In a motion for re-opening of a hearing on the grounds that there has been a violation of natural justice and fairness, is the CRDD obliged to evaluate the arguments presented in the motion on their merits even after the Federal Court has refused an application for judicial review in the same file and is the CRDD barred from granting a motion for re-opening a hearing by the mere fact of this refusal, without any proof as to what was actually pleaded in the application for judicial review?

[9]      What the applicant suggests is in fact a dual question. The first part clearly refers to the rule of res judicata; in so far as the principles underlying that rule are well known,4 there is no need to certify this question.
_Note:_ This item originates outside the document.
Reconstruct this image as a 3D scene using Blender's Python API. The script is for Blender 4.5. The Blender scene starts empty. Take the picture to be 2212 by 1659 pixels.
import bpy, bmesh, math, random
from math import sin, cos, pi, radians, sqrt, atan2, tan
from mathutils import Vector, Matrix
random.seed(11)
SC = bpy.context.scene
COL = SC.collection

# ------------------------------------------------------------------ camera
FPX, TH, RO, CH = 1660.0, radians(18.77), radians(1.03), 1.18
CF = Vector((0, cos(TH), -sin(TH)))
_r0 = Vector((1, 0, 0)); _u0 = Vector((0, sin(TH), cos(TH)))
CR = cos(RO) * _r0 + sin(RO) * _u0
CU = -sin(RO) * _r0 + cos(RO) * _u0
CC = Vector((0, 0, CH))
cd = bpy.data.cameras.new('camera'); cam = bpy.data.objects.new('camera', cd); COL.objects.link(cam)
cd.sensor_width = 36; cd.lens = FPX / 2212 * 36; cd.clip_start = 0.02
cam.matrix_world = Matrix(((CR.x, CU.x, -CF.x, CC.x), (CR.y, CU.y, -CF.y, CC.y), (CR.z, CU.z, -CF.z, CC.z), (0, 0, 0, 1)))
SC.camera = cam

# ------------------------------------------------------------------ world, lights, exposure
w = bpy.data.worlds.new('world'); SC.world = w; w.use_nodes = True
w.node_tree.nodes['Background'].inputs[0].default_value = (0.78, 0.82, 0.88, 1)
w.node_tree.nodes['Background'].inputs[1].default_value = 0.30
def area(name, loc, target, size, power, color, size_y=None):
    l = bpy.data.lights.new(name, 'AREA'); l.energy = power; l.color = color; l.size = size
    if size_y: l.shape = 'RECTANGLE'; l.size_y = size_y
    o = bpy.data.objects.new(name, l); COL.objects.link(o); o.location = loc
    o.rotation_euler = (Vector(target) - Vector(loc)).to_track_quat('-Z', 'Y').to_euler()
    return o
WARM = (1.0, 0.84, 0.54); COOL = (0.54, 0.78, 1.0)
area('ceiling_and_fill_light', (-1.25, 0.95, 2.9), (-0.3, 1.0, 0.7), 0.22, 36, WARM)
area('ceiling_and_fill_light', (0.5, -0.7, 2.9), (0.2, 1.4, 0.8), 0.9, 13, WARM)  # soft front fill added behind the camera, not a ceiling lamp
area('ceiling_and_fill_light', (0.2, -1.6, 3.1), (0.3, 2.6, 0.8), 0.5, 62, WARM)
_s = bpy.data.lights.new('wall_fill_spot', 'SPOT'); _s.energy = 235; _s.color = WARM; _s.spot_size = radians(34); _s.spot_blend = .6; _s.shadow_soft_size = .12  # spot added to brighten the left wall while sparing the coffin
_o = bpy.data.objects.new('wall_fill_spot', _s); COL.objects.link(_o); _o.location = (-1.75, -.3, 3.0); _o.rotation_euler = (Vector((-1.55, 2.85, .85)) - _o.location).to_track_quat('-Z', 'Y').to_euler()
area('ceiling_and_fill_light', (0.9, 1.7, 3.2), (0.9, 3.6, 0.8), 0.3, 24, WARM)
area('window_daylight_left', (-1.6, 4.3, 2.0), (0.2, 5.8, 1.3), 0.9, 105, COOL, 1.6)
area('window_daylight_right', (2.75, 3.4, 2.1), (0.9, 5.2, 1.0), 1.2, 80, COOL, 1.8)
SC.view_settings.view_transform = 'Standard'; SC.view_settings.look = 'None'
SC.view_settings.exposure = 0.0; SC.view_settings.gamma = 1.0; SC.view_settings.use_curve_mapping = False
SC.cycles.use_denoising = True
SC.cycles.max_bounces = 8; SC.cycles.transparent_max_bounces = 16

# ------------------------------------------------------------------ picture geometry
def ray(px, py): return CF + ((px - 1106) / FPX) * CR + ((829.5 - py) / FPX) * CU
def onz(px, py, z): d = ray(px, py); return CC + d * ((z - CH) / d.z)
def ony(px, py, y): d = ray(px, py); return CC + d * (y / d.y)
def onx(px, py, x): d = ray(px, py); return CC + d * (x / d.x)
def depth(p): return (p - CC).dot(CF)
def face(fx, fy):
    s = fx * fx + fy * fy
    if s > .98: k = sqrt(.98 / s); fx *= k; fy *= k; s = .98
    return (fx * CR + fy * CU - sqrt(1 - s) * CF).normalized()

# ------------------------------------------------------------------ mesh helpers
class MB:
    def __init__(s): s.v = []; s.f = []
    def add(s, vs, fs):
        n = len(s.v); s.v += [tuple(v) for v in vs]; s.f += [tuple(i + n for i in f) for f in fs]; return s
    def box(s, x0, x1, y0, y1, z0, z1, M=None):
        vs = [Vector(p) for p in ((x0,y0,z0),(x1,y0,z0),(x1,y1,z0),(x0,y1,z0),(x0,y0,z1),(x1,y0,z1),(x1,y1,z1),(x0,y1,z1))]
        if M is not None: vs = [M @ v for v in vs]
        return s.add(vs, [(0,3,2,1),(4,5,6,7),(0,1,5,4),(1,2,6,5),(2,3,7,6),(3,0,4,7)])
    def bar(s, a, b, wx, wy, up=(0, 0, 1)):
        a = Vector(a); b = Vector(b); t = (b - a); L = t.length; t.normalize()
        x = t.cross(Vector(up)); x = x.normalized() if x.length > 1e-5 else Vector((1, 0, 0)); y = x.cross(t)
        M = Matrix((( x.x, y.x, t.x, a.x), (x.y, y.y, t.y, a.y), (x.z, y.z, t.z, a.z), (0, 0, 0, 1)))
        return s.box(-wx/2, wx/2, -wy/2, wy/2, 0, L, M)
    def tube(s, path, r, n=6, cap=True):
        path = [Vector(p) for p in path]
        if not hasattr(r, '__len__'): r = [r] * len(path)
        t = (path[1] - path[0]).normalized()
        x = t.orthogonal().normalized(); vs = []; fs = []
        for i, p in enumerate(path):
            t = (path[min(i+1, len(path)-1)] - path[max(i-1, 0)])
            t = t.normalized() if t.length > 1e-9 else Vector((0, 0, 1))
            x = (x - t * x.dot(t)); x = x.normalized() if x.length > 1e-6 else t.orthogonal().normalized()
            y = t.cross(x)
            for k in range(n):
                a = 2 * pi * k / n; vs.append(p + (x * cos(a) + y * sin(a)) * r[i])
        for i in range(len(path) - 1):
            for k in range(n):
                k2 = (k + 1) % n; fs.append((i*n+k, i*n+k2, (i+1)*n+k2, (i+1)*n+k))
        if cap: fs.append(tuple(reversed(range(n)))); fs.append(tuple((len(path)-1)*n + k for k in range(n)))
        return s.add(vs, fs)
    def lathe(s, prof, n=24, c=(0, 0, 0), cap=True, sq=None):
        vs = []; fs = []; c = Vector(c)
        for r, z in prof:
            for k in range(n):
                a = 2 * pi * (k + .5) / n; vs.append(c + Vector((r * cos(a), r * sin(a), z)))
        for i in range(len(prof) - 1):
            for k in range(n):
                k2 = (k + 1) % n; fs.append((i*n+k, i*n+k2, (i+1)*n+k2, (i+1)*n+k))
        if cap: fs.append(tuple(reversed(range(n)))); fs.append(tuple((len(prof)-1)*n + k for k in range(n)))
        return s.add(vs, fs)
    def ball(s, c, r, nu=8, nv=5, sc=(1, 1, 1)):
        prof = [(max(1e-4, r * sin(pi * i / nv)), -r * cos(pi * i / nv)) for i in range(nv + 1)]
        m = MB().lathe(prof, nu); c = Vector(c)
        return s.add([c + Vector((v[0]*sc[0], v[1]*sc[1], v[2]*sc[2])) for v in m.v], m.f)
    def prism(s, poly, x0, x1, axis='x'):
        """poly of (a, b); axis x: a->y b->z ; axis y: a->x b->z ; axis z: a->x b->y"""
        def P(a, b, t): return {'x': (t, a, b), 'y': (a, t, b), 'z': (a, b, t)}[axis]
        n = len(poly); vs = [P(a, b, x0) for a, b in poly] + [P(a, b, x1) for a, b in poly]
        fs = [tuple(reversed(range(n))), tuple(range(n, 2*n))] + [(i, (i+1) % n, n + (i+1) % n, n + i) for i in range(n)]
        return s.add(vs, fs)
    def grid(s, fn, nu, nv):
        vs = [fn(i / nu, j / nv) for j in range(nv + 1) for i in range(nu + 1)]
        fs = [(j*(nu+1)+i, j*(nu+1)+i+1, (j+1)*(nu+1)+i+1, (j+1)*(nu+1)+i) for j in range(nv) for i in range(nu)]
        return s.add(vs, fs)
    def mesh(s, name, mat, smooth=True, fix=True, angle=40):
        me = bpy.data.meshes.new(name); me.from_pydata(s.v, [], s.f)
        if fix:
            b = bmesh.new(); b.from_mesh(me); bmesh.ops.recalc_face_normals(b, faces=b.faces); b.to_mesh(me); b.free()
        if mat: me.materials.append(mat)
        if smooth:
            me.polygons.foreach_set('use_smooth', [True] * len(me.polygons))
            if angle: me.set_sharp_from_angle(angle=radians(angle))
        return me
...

As to the second part of the question suggested by the applicant, on the one hand it does not transcend the immediate interest of the parties,5 and on the other hand the applicant's memoranda, both in this case and in IMM-6354-98, refer to what was pleaded in his respective applications for judicial review. In short, there is no need to certify these questions.



ORDER

     The application for judicial review is dismissed.




     Judge

Ottawa, Ontario

June 16, 2000

Certified true translation

Suzanne M. Gauthier, LL.L., Trad. a.

FEDERAL COURT OF CANADA

TRIAL DIVISION


NAMES OF COUNSEL AND SOLICITORS OF RECORD


DOCKET NO:          IMM-4007-99     
STYLE:              LUSMER CHRYSOSTOME NDJOBO et al.

                 v. MCI

PLACE OF HEARING:      MONTRÉAL, QUEBEC
DATE OF HEARING:      JUNE 14, 2000

REASONS FOR ORDER OF DENAULT J.

DATED:              JUNE 16, 2000


APPEARANCES:

ROSEMARY HNATIUK                      FOR THE APPLICANTS

MICHEL PÉPIN                          FOR THE RESPONDENT


SOLICITORS OF RECORD:

ROSEMARY HNATIUK                      FOR THE APPLICANTS

MORRIS ROSENBERG                      FOR THE RESPONDENT

Deputy Attorney General of Canada

__________________

1 The applicant's counsel filed a notice of motion on April 29, 1999 for review of the order dismissing the application for leave on the ground that "[translation] an issue that ought to have been addressed was unintentionally omitted", but the motion was not filed with the Court and counsel did not pursue it.

2 This was obviously the decision of my colleague Teitelbaum J., rendered April 14, 1999 in IMM-6354-98.

3 Canada v. Chung, [1993] 2 F.C. 42, at p. 57; see also Shaju v. M.C.I., IMM-3275-94, June 21, 1995 (F.C.).

4 Ibid.

5 Liyanagamage v. M.C.I. (1994), 176 N.R. 4.